Soal pertemuan sore kemarin, Pariadnya menyatakn pertemuan itu hanya untuk meluruskan informasi yang beredar seputar pembangunan bandara.
Lantaran selama ini banyak muncul friksi di masyarakat, sehingga membuat masyarakat resah dan saling menduga.
“Kami lakukan pertemuan untuk menyatukan persepsi agar tidak ada miskomunikasi. Biar masyarakat tidak resah juga. Meski nanti ada dari luar desa yang sembahyang, warga kami harap tidak resah, tetap aman, dan tetap tertib,” tegasnya.

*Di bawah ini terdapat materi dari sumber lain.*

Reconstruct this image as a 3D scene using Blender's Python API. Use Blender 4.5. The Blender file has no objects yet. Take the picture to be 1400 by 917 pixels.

Untuk diketahui, PT. BIBU Panji Sakti berencana menggelar upacara persembahyangan di Pura Penegil Dharma dan melangsungkan pakelem di segara penyusuan.
Warga pun dibuat resah dengan upacara tersebut, karena PT. BIBU Panji Sakti sempat mengklaim akan melakukan ground breaking pada 28-29 Agustus 2017.
Warga merasa keberatan dengan adanya ground breaking, karena belum menerima sosialisasi apa pun terkait rencana lokasi bandara.
Warga mengira bahwa upacara persembahyangan itu juga akan diikuti dengan peletakan batu pertama pada hari itu juga, atau pada keesokan harinya.
Pihak desa akhirnya berinisiatif menggelar pertemuan untuk menenangkan warga soal isu-isu itu. Aparat desa mempersilahkan perusahaan melakukan persembahyangan, selama sesuai dengan sima dan dresta setempat.
Namun jika perusahaan melakukan peletakan batu pertama, diminta menanti penetapan lokasi dari Kementerian Perhubungan dan melakukan sosialisasi pada warga terlebih dulu.